The Electronic Privacy Information Center (EPIC) also reported Monday that "The White House has released a new Executive Order seeking to ensure the continuity of government communications during a national emergency."

That Executive Order, issued July 6 by the White House, grants new powers to the Department of Homeland Security, "including the ability to collect certain public communications information," EPIC averred.

But it does far more than that. "Under the Executive Order the White House has also granted the Department the authority to seize private facilities when necessary, effectively shutting down or limiting civilian communications."

As researcher Peter Dale Scott disclosed in numerous analyses on so-called "Continuity of Government" planning, COG is code for the suspension of constitutional guarantees and the imposition of martial law by the National Security State.

In 2010, Scott pointed out in Japan Focus: "Clearly 9/11 met the conditions for the implementation of COG measures, and we know for certain that COG plans were implemented on that day in 2001, before the last plane had crashed in Pennsylvania.

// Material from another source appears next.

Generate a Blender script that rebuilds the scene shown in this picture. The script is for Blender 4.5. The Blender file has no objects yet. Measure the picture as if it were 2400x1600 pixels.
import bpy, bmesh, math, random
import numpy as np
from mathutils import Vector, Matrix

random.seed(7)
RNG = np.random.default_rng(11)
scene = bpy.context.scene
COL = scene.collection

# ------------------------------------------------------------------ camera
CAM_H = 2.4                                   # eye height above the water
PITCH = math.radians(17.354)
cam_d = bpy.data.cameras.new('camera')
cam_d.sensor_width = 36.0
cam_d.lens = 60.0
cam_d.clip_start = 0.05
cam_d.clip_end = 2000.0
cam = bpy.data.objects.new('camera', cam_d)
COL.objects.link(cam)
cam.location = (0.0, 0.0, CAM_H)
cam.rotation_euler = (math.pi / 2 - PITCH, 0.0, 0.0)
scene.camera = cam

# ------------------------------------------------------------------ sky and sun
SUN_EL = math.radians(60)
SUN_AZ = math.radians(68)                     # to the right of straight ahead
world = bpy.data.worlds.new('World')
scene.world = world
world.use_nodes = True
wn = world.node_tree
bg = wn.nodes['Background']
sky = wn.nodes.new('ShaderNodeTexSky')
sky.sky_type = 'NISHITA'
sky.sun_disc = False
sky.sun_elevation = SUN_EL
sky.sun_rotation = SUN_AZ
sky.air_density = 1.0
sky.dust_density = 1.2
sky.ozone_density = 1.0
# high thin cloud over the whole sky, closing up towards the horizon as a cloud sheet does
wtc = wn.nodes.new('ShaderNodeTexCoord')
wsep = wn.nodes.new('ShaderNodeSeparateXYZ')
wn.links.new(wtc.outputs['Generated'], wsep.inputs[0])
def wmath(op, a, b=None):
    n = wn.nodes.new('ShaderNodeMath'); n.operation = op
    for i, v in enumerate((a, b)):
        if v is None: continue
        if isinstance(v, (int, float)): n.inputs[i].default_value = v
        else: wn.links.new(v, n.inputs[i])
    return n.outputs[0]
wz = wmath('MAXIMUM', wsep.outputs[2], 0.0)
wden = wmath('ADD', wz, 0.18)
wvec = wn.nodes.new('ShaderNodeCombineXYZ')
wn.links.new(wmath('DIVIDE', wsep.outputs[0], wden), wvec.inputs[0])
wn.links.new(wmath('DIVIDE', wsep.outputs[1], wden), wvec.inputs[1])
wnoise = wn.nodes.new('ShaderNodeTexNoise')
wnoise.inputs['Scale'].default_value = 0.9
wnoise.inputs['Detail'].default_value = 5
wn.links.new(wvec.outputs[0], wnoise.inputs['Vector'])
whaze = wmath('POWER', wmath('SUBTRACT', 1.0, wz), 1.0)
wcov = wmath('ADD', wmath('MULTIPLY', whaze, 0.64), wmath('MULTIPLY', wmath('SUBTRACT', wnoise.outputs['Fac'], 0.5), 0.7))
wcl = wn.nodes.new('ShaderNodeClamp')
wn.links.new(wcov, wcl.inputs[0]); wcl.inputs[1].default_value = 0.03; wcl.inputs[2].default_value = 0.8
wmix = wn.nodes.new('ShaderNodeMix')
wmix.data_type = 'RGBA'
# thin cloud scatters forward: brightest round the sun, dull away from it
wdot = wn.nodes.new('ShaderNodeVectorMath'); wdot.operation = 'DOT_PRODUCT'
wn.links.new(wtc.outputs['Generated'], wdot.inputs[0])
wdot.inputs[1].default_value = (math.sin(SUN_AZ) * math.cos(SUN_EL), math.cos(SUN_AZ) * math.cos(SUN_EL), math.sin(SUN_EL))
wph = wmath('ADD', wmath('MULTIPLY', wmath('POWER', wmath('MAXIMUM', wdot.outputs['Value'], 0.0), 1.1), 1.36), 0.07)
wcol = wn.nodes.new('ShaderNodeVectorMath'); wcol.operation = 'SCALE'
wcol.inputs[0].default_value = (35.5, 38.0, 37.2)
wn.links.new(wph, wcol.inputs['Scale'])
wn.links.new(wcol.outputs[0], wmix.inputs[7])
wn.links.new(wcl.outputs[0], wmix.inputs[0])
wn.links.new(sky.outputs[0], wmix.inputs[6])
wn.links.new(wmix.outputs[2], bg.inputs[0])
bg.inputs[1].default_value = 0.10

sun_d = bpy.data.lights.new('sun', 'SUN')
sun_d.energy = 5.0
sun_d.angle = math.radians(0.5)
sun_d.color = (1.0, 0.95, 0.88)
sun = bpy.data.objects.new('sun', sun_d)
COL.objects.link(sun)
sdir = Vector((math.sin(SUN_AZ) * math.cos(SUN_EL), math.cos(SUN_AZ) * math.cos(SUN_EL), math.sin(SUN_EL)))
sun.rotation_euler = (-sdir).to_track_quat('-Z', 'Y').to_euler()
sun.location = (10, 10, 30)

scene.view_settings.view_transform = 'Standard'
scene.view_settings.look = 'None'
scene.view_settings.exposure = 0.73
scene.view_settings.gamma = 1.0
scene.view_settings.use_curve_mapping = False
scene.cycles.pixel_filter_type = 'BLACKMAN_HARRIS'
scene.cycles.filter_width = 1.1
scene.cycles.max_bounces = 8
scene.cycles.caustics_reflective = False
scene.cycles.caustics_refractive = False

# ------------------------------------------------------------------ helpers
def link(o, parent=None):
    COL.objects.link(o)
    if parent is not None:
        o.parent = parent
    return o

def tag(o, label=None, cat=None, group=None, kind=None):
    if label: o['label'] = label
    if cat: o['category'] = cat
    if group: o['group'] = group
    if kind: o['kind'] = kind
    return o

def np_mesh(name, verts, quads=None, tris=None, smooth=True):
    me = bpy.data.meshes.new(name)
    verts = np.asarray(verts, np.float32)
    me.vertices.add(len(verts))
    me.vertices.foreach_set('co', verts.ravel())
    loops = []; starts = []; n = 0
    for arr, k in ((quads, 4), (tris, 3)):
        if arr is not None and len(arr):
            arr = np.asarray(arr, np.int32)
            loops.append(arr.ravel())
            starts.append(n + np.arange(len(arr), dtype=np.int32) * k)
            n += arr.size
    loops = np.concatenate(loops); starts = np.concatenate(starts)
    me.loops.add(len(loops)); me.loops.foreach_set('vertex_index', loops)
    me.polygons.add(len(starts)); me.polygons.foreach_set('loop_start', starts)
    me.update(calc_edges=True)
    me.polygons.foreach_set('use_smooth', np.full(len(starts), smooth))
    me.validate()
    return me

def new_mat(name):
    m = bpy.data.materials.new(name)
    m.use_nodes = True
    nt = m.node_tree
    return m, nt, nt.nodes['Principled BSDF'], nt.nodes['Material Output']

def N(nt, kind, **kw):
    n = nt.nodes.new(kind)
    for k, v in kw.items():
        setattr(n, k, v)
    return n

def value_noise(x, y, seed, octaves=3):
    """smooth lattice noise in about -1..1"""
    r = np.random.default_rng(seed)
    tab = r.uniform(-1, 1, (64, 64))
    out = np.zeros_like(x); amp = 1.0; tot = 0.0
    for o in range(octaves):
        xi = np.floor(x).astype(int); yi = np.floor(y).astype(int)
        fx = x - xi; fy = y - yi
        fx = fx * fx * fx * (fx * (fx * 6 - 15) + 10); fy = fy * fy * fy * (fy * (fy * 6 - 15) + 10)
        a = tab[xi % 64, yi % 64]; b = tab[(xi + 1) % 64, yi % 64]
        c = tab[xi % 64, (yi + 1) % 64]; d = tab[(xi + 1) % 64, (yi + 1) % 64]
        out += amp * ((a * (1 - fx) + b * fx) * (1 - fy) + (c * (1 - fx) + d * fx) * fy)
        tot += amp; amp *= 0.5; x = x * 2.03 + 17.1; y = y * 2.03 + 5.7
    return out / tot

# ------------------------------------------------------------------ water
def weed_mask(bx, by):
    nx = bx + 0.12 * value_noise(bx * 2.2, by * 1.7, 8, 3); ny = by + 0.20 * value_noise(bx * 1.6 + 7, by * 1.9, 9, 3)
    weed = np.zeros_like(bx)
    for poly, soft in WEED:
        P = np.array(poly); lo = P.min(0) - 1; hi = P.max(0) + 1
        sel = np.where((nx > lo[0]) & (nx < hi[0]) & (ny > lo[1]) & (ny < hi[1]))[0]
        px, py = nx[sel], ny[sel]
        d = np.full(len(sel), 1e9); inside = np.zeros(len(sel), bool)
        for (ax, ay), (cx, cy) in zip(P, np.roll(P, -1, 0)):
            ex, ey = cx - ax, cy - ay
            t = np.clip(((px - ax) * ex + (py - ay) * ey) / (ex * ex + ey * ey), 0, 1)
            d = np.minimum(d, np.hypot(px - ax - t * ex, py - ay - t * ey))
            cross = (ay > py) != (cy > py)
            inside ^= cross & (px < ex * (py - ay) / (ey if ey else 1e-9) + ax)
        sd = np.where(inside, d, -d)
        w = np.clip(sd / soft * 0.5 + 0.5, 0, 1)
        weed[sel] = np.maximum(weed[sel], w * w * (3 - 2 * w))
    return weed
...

The 9/11 Report confirms this twice, on pages 38 and 326. It was under the auspices of COG that Bush stayed out of Washington on that day, and other government leaders like Paul Wolfowitz were swiftly evacuated to Site R, inside a hollowed out mountain near Camp David."

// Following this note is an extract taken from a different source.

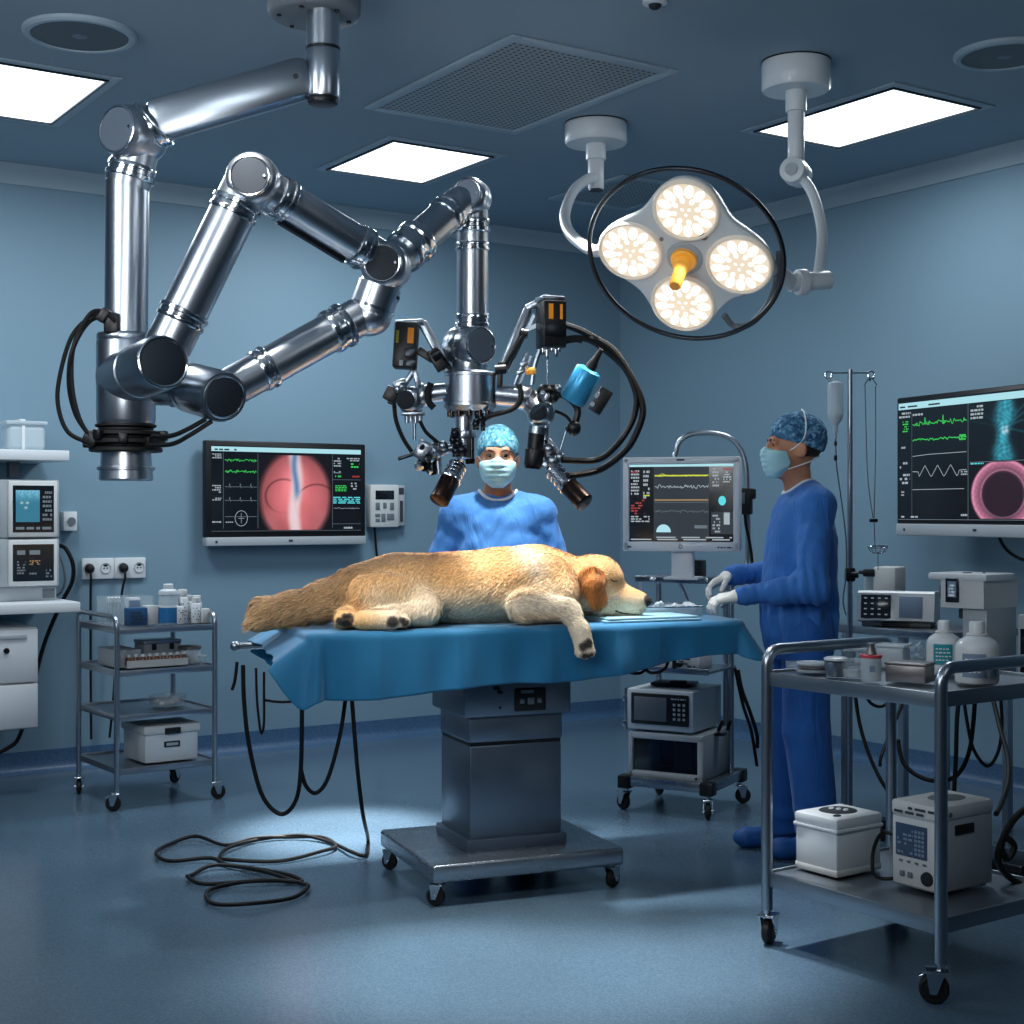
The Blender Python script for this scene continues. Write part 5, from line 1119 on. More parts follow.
# ================================================================ CARTS
def rail_tube(mb, p0, p1, z0, z1, r, bend=.05):   # a hoop rail rising from two corner posts
    p0 = np.array(p0, float); p1 = np.array(p1, float); d = nz(p1-p0); b = bend
    pts = [p0+Z3*z0, p0+Z3*(z1-b)]+[p0+d*b*(1-math.cos(a))+Z3*(z1-b+b*math.sin(a)) for a in np.linspace(.2,PI/2,6)]+[p1-d*b*(1-math.cos(a))+Z3*(z1-b+b*math.sin(a)) for a in np.linspace(PI/2,.2,6)]+[p1+Z3*(z1-b), p1+Z3*z0]
    mb.tube(pts, r, 12)
def trolley(name, label, loc, rz, hx, hy, zs, ztop, rl, wr_, yaws, lip=.03):
    t = thing(name, label, 'trolley', loc, rz)
    for sx in (-1,1):
        for sy in (-1,1):
            a = MB(); a.cyl((sx*hx,sy*hy,wr_*2+.03),(sx*hx,sy*hy,zs[0]+.005),rl,seg=16); part('leg', a, 'tube', t)
    for sx in (-1,1): a = MB(); rail_tube(a, (sx*hx,-hy,0), (sx*hx,hy,0), zs[0], ztop, rl); part('hoop_rail', a, 'tube', t)
    for z in zs:
        a = MB(); a.box((0,0,z-.008),(2*hx-.006,2*hy-.006,.006)); a.box((0,-hy+.002,z-lip/2),(2*hx,.008,lip),None,.002); a.box((0,hy-.002,z-lip/2+.006),(2*hx,.008,lip),None,.002)
        for sx in (-1,1): a.box((sx*(hx-.002),0,z-lip/2+.004),(.008,2*hy,lip),None,.002)
        part('shelf', a, ['traytop'], t)
    k = 0
    for sx in (-1,1):
        for sy in (-1,1): castor(t, sx*hx, sy*hy, wr_, True, yaws[k], .026 if wr_ < .04 else .034, top=wr_*2+.05); k += 1
    return t
LR = math.radians(36.); LO = np.array([-1.80,7.185,0])
trolley('utility_trolley', 'slim four tier steel trolley standing by the far wall under the socket strip', LO, LR, .247, .255, [.855,.655,.445,.195], .908, .0125, .036, [2.6,1.2,-.3,.5])
RTL = rotz(LR)
def onL(x, y, z): return LO+RTL@np.array([x,y,z])
def bottle(name, label, loc, prof, seg=24, group=None, cat='bottle', rz=0.):   # profile sections -> parts
    t = thing(name, label, cat, loc, rz, group)
    for nm, pr, m in prof: a = MB(); a.lathe((0,0,0),(0,0,1),pr,seg); part(nm, a, m, t)
    return t
def carton(name, label, loc, rz, size, m, stripe=None, group=None, cat='box', marks=0):
    t = thing(name, label, cat, loc, rz, group); a = MB(); a.box((0,0,size[2]/2), size, None, .004); part('carton_body', a, m, t)
    if stripe: a = MB(); a.box((0,-size[1]/2-.0005,size[2]*stripe[1]), (size[0]*.96,.002,size[2]*stripe[2])); part('printed_band', a, stripe[0], t)
    if marks:
        S = Scr(-size[0]*.45,size[0]*.45,size[2]*.1,size[2]*.9,-size[1]/2-.0006); a = MB(); S.marks(a,.05,.05,.95,.95,marks,0,.55,rs=random.Random(marks+int(size[0]*1000))); part('print_text', a, 'inkdark', t)
    return t
ZT = .857
t = thing('organizer_bin', 'clear plastic organiser bin of tubes at the back of the slim trolley top', 'bin', onL(-.115,-.02,ZT), LR)
a = MB(); W, Dp, Hh = .22,.16,.135
for (c,sz) in (((0,0,.004),(W,Dp,.006)),((0,-Dp/2,Hh/2),(W,.004,Hh)),((0,Dp/2,Hh/2),(W,.004,Hh)),((-W/2,0,Hh/2),(.004,Dp,Hh)),((W/2,0,Hh/2),(.004,Dp,Hh)),((-.01,0,Hh/2),(.004,Dp,Hh))): a.box(c,sz)
part('bin_wall', a, 'clear', t)
for i in range(6):
    x, y = -.14-.019*(i%3)-.0, -.05+.03*(i//3); p = bottle('sample_tube', 'capped sample tube standing in the clear organiser bin on the slim trolley', onL(x-.02,y,ZT+.008), [('tube',[(0,.006),(.008,.0085),(.10,.0085)],'clear2'),('cap',[(.10,.0095),(.122,.0095),(.125,.007)],'white')], 14, 'sample tubes in the organiser bin', 'tube')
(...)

In fact, the first ninety days after 9/11 "saw the swift implementation of the key features attributed to COG planning ... in the 1980s: warrantless detentions, warrantless deportations, and the warrantless eavesdropping that is their logical counterpart. The clearest example was the administration's Project Endgame--a ten-year plan, initiated in September 2001, to expand detention camps, at a cost of $400 million in Fiscal Year 2007 alone. This implemented the central feature of the massive detention exercise, Rex 84, conducted by Louis Giuffrida and Oliver North in 1984."

The proposed five-year extension of the FISA Amendments Act, coupled with indefinite detention provisions of the 2012 National Defense Authorization Act (NDAA), the president's "kill list" and now, a new Executive Order granting DHS the power to "seize" private communications' facilities in the wake of a "national emergency" have accelerated these dictatorial trends.